● **MATERIAL SHOWN**:

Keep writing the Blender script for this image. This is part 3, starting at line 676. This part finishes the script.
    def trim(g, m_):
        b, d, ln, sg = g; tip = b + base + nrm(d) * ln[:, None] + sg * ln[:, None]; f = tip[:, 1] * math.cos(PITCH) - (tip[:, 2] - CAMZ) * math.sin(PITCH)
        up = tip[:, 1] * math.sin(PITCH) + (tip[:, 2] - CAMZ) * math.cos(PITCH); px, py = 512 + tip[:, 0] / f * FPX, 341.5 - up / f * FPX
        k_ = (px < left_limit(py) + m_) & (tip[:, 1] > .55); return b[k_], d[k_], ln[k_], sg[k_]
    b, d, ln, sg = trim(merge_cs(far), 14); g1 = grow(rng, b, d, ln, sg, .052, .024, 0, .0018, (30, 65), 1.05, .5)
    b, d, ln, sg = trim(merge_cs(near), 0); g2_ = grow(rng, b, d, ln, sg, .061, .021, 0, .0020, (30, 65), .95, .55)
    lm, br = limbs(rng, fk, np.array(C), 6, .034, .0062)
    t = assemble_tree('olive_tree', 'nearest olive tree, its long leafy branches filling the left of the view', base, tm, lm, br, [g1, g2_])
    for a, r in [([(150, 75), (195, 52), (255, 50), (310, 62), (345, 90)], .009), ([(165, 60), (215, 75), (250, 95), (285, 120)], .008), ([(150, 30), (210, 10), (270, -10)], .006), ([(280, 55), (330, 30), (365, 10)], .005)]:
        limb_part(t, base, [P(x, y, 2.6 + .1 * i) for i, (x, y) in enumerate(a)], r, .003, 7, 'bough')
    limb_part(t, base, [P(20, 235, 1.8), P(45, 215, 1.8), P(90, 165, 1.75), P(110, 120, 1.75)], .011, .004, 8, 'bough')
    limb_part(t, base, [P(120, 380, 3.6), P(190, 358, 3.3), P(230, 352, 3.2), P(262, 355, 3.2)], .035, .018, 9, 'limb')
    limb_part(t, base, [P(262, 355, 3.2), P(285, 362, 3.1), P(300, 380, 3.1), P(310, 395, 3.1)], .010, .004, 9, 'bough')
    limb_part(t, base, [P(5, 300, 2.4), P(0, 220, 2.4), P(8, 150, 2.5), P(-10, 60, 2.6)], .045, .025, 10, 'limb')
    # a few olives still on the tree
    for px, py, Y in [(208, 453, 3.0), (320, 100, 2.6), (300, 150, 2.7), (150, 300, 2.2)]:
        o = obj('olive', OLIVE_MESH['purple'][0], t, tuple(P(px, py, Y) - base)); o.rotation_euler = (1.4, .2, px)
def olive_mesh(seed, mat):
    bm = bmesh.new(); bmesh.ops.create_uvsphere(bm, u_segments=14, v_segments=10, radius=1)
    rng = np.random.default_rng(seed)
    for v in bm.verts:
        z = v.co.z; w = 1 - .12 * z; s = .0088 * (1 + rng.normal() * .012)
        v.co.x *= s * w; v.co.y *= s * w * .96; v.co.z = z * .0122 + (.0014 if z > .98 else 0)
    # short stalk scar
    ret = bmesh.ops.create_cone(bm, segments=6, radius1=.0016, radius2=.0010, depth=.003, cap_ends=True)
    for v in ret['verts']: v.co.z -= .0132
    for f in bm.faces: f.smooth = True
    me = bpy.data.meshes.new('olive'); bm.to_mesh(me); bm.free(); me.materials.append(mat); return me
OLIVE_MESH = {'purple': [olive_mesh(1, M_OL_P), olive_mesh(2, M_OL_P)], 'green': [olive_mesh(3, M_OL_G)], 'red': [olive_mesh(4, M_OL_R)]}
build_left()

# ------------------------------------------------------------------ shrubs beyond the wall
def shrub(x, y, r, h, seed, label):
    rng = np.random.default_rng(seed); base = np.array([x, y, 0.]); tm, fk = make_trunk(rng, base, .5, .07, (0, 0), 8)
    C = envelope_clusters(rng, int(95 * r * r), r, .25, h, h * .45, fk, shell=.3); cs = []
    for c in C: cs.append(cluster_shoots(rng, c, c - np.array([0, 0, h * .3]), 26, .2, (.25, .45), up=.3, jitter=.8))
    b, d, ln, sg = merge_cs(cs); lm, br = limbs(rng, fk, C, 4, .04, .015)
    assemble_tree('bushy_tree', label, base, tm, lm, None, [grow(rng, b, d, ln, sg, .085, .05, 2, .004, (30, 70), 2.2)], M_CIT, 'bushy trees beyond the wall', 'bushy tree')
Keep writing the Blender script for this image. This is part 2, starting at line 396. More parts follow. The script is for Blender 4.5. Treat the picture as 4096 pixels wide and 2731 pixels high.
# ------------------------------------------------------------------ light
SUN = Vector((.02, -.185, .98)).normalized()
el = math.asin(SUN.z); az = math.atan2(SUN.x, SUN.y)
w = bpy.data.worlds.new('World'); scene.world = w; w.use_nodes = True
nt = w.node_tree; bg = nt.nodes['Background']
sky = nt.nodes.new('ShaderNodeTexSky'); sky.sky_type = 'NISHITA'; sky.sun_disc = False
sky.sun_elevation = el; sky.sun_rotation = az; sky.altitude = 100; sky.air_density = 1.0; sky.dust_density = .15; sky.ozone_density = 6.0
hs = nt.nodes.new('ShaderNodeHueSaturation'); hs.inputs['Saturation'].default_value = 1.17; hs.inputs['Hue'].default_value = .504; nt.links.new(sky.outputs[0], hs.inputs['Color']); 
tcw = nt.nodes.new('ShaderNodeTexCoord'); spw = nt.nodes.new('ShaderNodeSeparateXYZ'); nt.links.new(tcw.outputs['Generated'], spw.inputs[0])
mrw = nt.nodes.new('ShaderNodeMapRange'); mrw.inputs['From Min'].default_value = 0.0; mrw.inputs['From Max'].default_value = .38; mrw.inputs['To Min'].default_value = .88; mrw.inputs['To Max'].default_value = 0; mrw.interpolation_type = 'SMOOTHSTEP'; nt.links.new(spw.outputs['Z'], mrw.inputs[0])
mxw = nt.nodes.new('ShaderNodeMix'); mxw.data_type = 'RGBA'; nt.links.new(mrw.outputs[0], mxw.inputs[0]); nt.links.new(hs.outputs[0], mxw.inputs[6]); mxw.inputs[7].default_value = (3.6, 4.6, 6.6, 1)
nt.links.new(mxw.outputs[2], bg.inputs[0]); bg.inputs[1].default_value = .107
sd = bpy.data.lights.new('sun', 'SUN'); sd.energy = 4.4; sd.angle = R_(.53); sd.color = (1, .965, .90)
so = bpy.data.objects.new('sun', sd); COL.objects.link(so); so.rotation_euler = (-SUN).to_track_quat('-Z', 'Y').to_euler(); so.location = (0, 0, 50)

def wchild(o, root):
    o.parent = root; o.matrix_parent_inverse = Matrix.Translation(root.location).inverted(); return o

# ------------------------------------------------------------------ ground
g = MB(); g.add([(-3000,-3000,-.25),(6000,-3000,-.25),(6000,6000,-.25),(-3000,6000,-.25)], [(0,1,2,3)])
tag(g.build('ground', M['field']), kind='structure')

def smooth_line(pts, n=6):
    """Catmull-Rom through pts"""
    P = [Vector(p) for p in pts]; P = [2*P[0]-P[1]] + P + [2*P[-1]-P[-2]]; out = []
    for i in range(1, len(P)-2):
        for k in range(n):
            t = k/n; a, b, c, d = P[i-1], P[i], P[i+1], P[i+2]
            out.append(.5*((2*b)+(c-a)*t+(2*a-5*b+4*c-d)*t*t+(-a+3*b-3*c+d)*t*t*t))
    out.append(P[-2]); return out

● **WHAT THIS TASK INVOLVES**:
Write out all records exactly, keeping every detail.

● **OUTPUT FOR THIS EXERCISE**:
Keep writing the Blender script for this image. This is part 3, starting at line 676. This part finishes the script.
    def trim(g, m_):
        b, d, ln, sg = g; tip = b + base + nrm(d) * ln[:, None] + sg * ln[:, None]; f = tip[:, 1] * math.cos(PITCH) - (tip[:, 2] - CAMZ) * math.sin(PITCH)
        up = tip[:, 1] * math.sin(PITCH) + (tip[:, 2] - CAMZ) * math.cos(PITCH); px, py = 512 + tip[:, 0] / f * FPX, 341.5 - up / f * FPX
        k_ = (px < left_limit(py) + m_) & (tip[:, 1] > .55); return b[k_], d[k_], ln[k_], sg[k_]
    b, d, ln, sg = trim(merge_cs(far), 14); g1 = grow(rng, b, d, ln, sg, .052, .024, 0, .0018, (30, 65), 1.05, .5)
    b, d, ln, sg = trim(merge_cs(near), 0); g2_ = grow(rng, b, d, ln, sg, .061, .021, 0, .0020, (30, 65), .95, .55)
    lm, br = limbs(rng, fk, np.array(C), 6, .034, .0062)
    t = assemble_tree('olive_tree', 'nearest olive tree, its long leafy branches filling the left of the view', base, tm, lm, br, [g1, g2_])
    for a, r in [([(150, 75), (195, 52), (255, 50), (310, 62), (345, 90)], .009), ([(165, 60), (215, 75), (250, 95), (285, 120)], .008), ([(150, 30), (210, 10), (270, -10)], .006), ([(280, 55), (330, 30), (365, 10)], .005)]:
        limb_part(t, base, [P(x, y, 2.6 + .1 * i) for i, (x, y) in enumerate(a)], r, .003, 7, 'bough')
    limb_part(t, base, [P(20, 235, 1.8), P(45, 215, 1.8), P(90, 165, 1.75), P(110, 120, 1.75)], .011, .004, 8, 'bough')
    limb_part(t, base, [P(120, 380, 3.6), P(190, 358, 3.3), P(230, 352, 3.2), P(262, 355, 3.2)], .035, .018, 9, 'limb')
    limb_part(t, base, [P(262, 355, 3.2), P(285, 362, 3.1), P(300, 380, 3.1), P(310, 395, 3.1)], .010, .004, 9, 'bough')
    limb_part(t, base, [P(5, 300, 2.4), P(0, 220, 2.4), P(8, 150, 2.5), P(-10, 60, 2.6)], .045, .025, 10, 'limb')
    # a few olives still on the tree
    for px, py, Y in [(208, 453, 3.0), (320, 100, 2.6), (300, 150, 2.7), (150, 300, 2.2)]:
        o = obj('olive', OLIVE_MESH['purple'][0], t, tuple(P(px, py, Y) - base)); o.rotation_euler = (1.4, .2, px)
def olive_mesh(seed, mat):
    bm = bmesh.new(); bmesh.ops.create_uvsphere(bm, u_segments=14, v_segments=10, radius=1)
    rng = np.random.default_rng(seed)
    for v in bm.verts:
        z = v.co.z; w = 1 - .12 * z; s = .0088 * (1 + rng.normal() * .012)
        v.co.x *= s * w; v.co.y *= s * w * .96; v.co.z = z * .0122 + (.0014 if z > .98 else 0)
    # short stalk scar
    ret = bmesh.ops.create_cone(bm, segments=6, radius1=.0016, radius2=.0010, depth=.003, cap_ends=True)
    for v in ret['verts']: v.co.z -= .0132
    for f in bm.faces: f.smooth = True
    me = bpy.data.meshes.new('olive'); bm.to_mesh(me); bm.free(); me.materials.append(mat); return me
OLIVE_MESH = {'purple': [olive_mesh(1, M_OL_P), olive_mesh(2, M_OL_P)], 'green': [olive_mesh(3, M_OL_G)], 'red': [olive_mesh(4, M_OL_R)]}
build_left()

# ------------------------------------------------------------------ shrubs beyond the wall
def shrub(x, y, r, h, seed, label):
    rng = np.random.default_rng(seed); base = np.array([x, y, 0.]); tm, fk = make_trunk(rng, base, .5, .07, (0, 0), 8)
    C = envelope_clusters(rng, int(95 * r * r), r, .25, h, h * .45, fk, shell=.3); cs = []
    for c in C: cs.append(cluster_shoots(rng, c, c - np.array([0, 0, h * .3]), 26, .2, (.25, .45), up=.3, jitter=.8))
    b, d, ln, sg = merge_cs(cs); lm, br = limbs(rng, fk, C, 4, .04, .015)
    assemble_tree('bushy_tree', label, base, tm, lm, None, [grow(rng, b, d, ln, sg, .085, .05, 2, .004, (30, 70), 2.2)], M_CIT, 'bushy trees beyond the wall', 'bushy tree')
Keep writing the Blender script for this image. This is part 2, starting at line 396. More parts follow. The script is for Blender 4.5. Treat the picture as 4096 pixels wide and 2731 pixels high.
# ------------------------------------------------------------------ light
SUN = Vector((.02, -.185, .98)).normalized()
el = math.asin(SUN.z); az = math.atan2(SUN.x, SUN.y)
w = bpy.data.worlds.new('World'); scene.world = w; w.use_nodes = True
nt = w.node_tree; bg = nt.nodes['Background']
sky = nt.nodes.new('ShaderNodeTexSky'); sky.sky_type = 'NISHITA'; sky.sun_disc = False
sky.sun_elevation = el; sky.sun_rotation = az; sky.altitude = 100; sky.air_density = 1.0; sky.dust_density = .15; sky.ozone_density = 6.0
hs = nt.nodes.new('ShaderNodeHueSaturation'); hs.inputs['Saturation'].default_value = 1.17; hs.inputs['Hue'].default_value = .504; nt.links.new(sky.outputs[0], hs.inputs['Color']); 
tcw = nt.nodes.new('ShaderNodeTexCoord'); spw = nt.nodes.new('ShaderNodeSeparateXYZ'); nt.links.new(tcw.outputs['Generated'], spw.inputs[0])
mrw = nt.nodes.new('ShaderNodeMapRange'); mrw.inputs['From Min'].default_value = 0.0; mrw.inputs['From Max'].default_value = .38; mrw.inputs['To Min'].default_value = .88; mrw.inputs['To Max'].default_value = 0; mrw.interpolation_type = 'SMOOTHSTEP'; nt.links.new(spw.outputs['Z'], mrw.inputs[0])
mxw = nt.nodes.new('ShaderNodeMix'); mxw.data_type = 'RGBA'; nt.links.new(mrw.outputs[0], mxw.inputs[0]); nt.links.new(hs.outputs[0], mxw.inputs[6]); mxw.inputs[7].default_value = (3.6, 4.6, 6.6, 1)
nt.links.new(mxw.outputs[2], bg.inputs[0]); bg.inputs[1].default_value = .107
sd = bpy.data.lights.new('sun', 'SUN'); sd.energy = 4.4; sd.angle = R_(.53); sd.color = (1, .965, .90)
so = bpy.data.objects.new('sun', sd); COL.objects.link(so); so.rotation_euler = (-SUN).to_track_quat('-Z', 'Y').to_euler(); so.location = (0, 0, 50)

def wchild(o, root):
    o.parent = root; o.matrix_parent_inverse = Matrix.Translation(root.location).inverted(); return o

# ------------------------------------------------------------------ ground
g = MB(); g.add([(-3000,-3000,-.25),(6000,-3000,-.25),(6000,6000,-.25),(-3000,6000,-.25)], [(0,1,2,3)])
tag(g.build('ground', M['field']), kind='structure')

def smooth_line(pts, n=6):
    """Catmull-Rom through pts"""
    P = [Vector(p) for p in pts]; P = [2*P[0]-P[1]] + P + [2*P[-1]-P[-2]]; out = []
    for i in range(1, len(P)-2):
        for k in range(n):
            t = k/n; a, b, c, d = P[i-1], P[i], P[i+1], P[i+2]
            out.append(.5*((2*b)+(c-a)*t+(2*a-5*b+4*c-d)*t*t+(-a+3*b-3*c+d)*t*t*t))
    out.append(P[-2]); return out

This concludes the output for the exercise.